That’s Not my Name falls into almost every category of art, or none of it: its own individual masterpiece of mess. It isn't any normal show, which is exactly the point: deconstructing what 'normal' is.
Pushes us into the deep end, head-first; no apologies, no embarrassment, simply raw truth
From the beginning, I felt as though I was taken into Sammy Trotman’s brain, and told to witness and interact with it. There's not a linear plot to the story, but a collection of topics and personal stories ranging from privilege, generational trauma, mental health’s effect on relationships,and a little hint of Sigmund Freud. It pushes us into the deep end, head-first; no apologies, no embarrassment, simply raw truth.

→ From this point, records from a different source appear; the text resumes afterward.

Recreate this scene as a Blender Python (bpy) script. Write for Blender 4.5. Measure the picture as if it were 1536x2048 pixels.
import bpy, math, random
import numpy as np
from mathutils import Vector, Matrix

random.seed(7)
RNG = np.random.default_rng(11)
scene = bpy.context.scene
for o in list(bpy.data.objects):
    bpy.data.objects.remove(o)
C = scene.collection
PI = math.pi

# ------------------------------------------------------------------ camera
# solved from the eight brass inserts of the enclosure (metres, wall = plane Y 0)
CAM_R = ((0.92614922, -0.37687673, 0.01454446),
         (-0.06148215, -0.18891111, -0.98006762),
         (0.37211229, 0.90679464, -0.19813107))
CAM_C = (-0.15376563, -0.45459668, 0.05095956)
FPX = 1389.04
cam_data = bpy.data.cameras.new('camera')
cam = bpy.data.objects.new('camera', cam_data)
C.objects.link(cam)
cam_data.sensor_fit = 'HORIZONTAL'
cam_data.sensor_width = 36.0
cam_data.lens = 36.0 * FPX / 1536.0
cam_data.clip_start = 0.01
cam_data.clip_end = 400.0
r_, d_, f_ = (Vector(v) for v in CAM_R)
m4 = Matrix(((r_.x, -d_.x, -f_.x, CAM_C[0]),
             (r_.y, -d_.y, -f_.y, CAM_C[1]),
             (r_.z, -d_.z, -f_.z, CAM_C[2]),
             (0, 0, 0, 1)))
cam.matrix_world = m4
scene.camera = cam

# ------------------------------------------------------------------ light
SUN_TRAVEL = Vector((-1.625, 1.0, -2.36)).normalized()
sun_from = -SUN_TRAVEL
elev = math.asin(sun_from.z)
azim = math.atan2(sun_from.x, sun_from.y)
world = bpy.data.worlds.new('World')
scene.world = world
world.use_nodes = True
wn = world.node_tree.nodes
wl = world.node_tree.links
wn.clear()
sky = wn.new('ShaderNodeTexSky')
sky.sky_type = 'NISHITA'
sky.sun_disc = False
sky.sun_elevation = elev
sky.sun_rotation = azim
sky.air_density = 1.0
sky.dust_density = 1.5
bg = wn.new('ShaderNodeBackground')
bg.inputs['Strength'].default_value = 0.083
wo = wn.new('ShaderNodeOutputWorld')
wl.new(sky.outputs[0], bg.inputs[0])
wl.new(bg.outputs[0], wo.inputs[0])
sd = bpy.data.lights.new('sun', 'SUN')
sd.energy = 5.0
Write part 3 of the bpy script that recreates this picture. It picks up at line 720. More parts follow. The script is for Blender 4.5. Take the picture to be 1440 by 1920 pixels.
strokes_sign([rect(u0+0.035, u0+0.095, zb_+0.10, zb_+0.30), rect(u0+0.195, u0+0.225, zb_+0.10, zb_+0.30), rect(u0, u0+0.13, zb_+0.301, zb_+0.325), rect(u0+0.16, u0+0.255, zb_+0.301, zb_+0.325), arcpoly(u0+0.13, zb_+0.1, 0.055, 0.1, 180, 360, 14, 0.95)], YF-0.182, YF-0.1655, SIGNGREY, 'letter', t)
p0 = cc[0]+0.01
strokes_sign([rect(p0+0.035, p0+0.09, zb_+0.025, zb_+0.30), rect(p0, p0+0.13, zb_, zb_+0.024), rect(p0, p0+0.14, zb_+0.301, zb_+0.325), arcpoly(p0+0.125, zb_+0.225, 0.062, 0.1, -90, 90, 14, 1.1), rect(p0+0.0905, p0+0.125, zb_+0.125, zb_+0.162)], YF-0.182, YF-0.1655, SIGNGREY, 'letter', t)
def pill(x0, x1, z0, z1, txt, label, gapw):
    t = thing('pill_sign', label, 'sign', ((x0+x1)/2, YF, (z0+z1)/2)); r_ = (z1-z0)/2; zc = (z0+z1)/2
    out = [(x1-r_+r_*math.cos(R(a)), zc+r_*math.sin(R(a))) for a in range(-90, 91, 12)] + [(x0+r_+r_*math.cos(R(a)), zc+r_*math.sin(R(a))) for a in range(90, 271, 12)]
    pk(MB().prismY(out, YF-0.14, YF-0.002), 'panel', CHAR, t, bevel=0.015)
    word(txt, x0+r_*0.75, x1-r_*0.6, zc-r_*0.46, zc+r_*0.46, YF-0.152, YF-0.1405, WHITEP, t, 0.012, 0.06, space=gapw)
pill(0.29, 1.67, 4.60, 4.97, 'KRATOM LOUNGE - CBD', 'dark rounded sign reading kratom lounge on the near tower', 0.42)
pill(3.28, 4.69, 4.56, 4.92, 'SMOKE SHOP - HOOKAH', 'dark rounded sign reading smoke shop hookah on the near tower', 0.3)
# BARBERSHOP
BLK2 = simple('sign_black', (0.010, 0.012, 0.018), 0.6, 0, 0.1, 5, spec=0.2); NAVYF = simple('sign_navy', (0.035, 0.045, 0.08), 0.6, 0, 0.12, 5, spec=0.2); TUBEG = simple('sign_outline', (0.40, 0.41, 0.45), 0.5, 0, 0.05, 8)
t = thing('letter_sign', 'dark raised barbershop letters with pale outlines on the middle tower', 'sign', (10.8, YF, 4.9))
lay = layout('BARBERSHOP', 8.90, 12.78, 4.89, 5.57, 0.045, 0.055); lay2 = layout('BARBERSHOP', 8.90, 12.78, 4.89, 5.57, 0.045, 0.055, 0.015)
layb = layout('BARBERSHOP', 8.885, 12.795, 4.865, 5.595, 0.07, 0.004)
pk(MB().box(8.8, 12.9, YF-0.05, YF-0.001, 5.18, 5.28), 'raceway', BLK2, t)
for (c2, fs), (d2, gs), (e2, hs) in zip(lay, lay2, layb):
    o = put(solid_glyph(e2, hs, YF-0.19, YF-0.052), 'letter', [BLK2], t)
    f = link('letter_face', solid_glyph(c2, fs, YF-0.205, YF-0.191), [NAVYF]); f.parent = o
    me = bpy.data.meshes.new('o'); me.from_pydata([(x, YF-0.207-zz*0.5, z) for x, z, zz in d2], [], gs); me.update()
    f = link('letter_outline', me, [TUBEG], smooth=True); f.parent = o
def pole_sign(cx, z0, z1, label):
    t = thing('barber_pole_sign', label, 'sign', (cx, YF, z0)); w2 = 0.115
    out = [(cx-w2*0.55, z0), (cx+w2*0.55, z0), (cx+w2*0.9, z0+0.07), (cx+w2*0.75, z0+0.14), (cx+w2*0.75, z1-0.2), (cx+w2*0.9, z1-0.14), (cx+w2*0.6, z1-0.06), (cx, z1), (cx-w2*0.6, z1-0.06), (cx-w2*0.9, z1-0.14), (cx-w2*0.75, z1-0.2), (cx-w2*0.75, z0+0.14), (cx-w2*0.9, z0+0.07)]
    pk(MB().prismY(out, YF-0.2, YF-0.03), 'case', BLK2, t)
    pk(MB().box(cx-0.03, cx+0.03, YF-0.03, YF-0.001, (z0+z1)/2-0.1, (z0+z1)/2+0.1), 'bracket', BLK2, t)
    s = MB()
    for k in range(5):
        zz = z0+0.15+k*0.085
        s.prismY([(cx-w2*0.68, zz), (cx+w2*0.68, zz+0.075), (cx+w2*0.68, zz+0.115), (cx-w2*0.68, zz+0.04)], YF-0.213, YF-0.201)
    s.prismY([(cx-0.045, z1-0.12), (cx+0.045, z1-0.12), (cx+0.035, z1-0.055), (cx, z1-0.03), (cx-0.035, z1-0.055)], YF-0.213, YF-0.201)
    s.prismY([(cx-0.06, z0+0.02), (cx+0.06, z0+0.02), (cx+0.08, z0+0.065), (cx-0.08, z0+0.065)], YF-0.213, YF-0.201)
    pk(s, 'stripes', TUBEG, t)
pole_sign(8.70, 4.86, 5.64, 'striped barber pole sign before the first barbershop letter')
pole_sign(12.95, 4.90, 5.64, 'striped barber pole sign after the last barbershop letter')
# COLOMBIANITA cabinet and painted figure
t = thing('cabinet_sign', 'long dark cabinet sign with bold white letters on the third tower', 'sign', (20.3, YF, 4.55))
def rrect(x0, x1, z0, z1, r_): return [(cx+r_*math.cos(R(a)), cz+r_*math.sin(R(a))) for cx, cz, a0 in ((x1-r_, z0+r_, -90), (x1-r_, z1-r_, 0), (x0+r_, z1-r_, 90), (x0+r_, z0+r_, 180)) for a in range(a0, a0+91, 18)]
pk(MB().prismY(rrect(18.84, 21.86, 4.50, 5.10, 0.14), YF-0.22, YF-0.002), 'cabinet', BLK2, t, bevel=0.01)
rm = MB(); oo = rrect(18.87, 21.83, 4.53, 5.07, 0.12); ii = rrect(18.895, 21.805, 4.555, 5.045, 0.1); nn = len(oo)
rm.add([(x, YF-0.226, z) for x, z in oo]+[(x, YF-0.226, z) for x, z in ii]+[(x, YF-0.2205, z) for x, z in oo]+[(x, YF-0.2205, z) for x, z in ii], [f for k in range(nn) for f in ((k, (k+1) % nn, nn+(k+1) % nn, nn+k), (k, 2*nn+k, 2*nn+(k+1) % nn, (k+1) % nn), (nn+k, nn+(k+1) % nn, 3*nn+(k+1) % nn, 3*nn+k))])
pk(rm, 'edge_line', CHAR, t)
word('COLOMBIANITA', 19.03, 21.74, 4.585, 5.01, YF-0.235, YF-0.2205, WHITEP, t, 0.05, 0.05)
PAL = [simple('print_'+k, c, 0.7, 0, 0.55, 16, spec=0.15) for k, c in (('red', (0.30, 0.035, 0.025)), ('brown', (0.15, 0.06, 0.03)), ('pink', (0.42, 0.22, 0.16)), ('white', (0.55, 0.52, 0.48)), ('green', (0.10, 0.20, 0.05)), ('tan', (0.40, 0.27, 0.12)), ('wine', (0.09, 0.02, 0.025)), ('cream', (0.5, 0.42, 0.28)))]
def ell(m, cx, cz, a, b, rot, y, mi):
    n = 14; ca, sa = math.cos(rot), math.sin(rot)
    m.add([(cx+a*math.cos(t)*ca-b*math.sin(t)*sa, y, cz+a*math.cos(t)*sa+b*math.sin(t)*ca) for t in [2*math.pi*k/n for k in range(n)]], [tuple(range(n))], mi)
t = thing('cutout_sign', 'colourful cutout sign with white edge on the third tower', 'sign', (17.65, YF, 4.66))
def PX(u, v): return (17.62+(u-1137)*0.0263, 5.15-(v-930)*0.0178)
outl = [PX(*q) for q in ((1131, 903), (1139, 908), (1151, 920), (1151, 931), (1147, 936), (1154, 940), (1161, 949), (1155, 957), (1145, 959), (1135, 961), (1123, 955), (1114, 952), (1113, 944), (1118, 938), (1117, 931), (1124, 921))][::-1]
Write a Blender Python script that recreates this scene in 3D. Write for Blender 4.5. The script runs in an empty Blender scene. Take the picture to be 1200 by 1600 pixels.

Which, if I were to guess, is a freeing experience for Trotman to tell her story, her way.
Trotman wears her self-awareness on her sleeve, giving us a seemingly unbiased encapsulation of her personality flaws. You want to root for her, and yet at the same time, she reveals the bad things she’s done to the people in her life. It's a consistent push and pull of where empathy starts and ends, and how one can be challenged to forgive. Her behavior starkly switches with the click of a lighting change. She can be volatile, empathetically asking us for help, or offering someone crisps, within a few minutes. It's consistently exciting, yet slightly uncomfortable at times, with the unexpectedness of which Sammy I would be met with in the following lines. My emotional reactions proved this was effective, offering a look inside the emotional journey of living with several personality disorders, and forced me to watch the chaos unfold in an open and non judgmental way.
That’s Not My Name made me rethink commonly misconstrued terms like insane, mad, sociopath, and the misunderstanding of Dissociative Identity Disorder: a disorder that is so commonly misrepresented in the media with movies like Split (“No, I do not crawl on the ceiling….yet” - Sammy Trotman). At times she speaks directly towards the institutions of psychiatry, looking toward a mounted stage light that directly shone onto her; an incredibly powerful image of the individual reckoning with the 'big-man' figures head on. With all of the consistent chaos and hilarity, it makes the calm moments all the more powerful. That being said, I was glad to be on a rollercoaster ride of the unexpected. I never knew I wanted to go from beautiful prose to singing a pop-song wearing only a Sainsbury’s bag until this show.
As an audience, we were not let off easy. Trotman consistently questions and involves us in the story-telling. In a society where people are so easily uncomfortable with mental health disorders, this show forces us to reckon with the reality of our broken system and ourselves. That’s Not My Name is the type of the show that completely alters what theatre is expected to be. It’s the type of theatre that should be made in 2023, and should be seen.